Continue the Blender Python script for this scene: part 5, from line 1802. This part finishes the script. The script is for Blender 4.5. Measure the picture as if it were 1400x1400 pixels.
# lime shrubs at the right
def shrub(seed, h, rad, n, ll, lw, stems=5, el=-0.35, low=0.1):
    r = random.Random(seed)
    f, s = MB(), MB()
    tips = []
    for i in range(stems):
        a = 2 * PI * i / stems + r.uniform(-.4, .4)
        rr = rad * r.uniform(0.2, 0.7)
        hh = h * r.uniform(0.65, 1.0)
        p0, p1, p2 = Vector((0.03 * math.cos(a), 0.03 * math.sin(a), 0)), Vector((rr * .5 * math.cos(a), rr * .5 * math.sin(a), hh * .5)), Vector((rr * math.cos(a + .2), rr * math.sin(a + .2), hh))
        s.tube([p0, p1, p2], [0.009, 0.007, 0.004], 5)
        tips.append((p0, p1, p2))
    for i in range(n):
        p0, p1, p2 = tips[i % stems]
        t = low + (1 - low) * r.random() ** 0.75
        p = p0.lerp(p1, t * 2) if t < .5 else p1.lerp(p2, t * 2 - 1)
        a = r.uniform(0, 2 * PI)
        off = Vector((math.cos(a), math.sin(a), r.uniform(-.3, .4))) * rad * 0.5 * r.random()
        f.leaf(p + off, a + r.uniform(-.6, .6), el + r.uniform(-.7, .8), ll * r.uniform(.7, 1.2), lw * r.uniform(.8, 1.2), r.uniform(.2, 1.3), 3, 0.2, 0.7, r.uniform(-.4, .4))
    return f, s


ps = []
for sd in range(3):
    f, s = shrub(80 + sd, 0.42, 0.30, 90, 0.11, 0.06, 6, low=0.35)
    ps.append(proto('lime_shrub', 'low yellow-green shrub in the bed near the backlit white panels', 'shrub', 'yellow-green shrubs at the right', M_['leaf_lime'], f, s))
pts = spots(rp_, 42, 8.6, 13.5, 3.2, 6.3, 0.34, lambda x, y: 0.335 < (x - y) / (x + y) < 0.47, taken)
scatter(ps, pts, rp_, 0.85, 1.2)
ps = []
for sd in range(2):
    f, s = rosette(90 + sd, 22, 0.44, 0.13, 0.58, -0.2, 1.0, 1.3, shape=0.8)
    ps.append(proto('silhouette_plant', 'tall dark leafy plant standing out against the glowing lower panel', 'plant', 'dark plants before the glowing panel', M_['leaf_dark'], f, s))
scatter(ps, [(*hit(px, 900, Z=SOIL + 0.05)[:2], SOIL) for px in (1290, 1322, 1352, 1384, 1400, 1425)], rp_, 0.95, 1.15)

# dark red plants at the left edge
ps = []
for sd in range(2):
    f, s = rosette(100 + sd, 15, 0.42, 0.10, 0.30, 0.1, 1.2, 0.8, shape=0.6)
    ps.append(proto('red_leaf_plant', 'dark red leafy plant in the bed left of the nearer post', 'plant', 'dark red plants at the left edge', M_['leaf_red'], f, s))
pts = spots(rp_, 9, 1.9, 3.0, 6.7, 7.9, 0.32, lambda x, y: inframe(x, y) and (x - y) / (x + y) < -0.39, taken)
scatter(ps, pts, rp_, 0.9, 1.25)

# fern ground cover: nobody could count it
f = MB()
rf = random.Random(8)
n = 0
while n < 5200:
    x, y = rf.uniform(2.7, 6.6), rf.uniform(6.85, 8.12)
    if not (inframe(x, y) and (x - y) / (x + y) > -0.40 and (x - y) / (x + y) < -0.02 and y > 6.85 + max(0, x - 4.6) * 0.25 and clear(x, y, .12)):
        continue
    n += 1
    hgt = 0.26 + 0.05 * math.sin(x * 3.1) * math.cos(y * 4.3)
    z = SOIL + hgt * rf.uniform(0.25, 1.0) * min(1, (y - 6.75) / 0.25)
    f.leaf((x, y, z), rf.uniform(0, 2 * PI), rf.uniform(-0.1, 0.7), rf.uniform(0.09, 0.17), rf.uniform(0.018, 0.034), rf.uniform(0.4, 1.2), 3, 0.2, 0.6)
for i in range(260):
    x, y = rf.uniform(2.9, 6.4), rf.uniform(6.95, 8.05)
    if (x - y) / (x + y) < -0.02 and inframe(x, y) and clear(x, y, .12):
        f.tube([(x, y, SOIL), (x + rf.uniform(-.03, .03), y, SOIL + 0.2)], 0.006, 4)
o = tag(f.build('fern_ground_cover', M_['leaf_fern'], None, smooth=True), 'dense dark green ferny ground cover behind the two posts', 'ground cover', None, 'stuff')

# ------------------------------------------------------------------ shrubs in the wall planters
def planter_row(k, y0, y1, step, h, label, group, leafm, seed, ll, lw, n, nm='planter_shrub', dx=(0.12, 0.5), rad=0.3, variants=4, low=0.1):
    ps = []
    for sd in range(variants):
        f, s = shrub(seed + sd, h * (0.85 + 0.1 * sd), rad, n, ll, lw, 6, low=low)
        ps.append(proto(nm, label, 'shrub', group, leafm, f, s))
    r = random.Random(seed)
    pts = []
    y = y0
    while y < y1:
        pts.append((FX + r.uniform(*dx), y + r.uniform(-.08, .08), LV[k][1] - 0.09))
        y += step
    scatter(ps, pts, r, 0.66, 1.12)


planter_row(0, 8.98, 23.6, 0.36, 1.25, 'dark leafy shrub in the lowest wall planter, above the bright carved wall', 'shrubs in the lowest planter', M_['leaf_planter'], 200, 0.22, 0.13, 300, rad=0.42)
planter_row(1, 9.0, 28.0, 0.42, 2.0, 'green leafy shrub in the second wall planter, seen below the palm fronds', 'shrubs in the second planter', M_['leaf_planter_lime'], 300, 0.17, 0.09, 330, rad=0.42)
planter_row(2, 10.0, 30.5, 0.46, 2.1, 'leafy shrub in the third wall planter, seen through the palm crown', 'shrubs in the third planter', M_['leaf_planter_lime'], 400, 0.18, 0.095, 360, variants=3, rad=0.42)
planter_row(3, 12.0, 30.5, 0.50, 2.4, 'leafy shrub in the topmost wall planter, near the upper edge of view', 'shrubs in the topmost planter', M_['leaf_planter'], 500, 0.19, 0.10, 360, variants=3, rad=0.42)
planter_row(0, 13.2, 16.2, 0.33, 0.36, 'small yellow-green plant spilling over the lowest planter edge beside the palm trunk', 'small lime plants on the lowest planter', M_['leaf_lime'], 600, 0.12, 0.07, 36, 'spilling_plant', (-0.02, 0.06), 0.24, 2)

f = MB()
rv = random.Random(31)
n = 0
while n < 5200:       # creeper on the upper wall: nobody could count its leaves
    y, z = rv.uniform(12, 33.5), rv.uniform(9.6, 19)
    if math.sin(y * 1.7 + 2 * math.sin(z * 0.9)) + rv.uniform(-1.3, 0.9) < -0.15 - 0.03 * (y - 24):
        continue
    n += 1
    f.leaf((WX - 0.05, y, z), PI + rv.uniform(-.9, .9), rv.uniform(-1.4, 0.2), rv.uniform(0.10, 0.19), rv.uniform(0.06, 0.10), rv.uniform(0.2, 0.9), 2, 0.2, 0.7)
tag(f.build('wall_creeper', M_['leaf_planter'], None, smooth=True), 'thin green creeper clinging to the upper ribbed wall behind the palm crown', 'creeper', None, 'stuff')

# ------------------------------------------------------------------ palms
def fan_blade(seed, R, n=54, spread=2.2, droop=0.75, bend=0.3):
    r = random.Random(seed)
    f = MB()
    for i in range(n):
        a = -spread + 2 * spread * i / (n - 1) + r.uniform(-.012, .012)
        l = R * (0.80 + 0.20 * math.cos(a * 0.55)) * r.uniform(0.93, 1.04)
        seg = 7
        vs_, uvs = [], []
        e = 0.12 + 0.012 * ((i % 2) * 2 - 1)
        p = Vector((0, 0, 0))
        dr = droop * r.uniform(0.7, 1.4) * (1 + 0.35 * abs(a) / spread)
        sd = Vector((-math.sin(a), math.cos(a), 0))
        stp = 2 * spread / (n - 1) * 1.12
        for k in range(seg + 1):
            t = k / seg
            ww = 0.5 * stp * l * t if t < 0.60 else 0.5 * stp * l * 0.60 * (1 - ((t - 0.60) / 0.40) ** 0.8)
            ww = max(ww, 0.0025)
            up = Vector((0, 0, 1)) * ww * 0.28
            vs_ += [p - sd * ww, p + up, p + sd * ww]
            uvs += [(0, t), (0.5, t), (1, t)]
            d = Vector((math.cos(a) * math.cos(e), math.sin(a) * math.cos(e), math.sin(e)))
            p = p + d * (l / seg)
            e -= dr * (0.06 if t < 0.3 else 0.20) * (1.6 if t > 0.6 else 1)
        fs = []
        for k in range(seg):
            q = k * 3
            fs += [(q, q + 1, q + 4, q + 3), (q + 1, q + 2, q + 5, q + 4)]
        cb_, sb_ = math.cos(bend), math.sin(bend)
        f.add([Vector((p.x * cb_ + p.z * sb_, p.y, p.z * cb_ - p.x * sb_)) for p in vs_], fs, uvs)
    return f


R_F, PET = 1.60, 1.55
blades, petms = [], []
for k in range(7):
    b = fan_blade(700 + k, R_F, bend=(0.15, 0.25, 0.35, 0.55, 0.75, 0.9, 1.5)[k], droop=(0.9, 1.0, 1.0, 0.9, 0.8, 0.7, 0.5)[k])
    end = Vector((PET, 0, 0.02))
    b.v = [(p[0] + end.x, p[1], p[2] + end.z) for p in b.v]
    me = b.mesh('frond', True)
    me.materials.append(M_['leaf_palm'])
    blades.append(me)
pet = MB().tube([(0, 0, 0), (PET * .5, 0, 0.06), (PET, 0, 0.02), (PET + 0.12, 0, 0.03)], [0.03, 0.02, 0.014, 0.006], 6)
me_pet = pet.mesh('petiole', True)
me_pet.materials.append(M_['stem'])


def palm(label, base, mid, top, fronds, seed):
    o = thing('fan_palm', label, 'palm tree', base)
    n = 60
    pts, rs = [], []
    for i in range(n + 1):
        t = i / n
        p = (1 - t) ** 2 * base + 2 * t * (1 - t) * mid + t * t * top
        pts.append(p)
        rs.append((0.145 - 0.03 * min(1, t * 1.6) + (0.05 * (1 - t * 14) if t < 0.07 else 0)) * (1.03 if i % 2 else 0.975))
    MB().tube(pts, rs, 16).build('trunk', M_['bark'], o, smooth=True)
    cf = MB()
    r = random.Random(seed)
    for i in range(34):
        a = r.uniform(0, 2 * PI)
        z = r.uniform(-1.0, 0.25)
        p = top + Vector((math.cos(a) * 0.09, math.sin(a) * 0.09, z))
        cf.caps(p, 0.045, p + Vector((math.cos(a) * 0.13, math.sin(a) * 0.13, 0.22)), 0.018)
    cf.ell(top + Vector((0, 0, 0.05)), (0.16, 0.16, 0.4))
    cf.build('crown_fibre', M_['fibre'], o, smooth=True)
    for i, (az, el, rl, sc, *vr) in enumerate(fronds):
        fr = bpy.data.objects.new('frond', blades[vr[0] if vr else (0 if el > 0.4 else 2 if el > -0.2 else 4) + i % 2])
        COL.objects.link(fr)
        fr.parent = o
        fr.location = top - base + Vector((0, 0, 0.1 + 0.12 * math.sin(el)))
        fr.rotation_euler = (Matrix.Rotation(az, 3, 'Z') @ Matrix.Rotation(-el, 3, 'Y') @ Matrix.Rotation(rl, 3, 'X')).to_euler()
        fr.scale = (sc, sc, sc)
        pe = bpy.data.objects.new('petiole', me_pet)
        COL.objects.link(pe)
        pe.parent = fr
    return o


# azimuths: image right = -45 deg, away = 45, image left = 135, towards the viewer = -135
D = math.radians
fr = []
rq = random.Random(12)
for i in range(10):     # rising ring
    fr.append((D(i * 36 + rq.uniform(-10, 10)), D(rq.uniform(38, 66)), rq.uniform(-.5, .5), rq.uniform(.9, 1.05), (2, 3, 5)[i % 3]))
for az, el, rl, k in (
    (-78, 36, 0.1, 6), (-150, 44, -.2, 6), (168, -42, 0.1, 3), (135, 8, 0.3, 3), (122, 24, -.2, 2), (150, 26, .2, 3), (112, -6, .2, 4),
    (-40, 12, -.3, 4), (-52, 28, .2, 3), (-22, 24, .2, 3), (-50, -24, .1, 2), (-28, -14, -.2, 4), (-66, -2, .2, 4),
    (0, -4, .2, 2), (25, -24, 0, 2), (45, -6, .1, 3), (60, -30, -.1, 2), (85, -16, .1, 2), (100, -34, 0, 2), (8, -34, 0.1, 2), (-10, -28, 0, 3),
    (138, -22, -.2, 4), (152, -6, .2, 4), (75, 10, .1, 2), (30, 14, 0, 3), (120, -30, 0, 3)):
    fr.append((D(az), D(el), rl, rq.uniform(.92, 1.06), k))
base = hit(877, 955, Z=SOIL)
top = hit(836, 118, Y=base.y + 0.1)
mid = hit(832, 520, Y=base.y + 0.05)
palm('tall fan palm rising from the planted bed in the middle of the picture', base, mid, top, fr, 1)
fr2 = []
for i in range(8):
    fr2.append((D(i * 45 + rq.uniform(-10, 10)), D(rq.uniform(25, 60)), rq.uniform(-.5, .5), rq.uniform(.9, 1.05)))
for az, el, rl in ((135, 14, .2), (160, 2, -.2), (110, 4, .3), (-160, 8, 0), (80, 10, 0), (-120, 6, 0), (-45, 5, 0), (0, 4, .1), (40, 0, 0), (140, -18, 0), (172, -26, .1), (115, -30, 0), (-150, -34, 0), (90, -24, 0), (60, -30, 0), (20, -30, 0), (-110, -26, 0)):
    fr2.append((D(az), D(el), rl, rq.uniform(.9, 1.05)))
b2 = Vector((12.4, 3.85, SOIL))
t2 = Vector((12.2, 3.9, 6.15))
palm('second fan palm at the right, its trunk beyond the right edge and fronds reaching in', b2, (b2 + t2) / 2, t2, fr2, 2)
··········
### What is expected
Filter the data, keeping only the lines that contain "from".

### Response
Continue the Blender Python script for this scene: part 5, from line 1802. This part finishes the script. The script is for Blender 4.5. Measure the picture as if it were 1400x1400 pixels.
palm('tall fan palm rising from the planted bed in the middle of the picture', base, mid, top, fr, 1)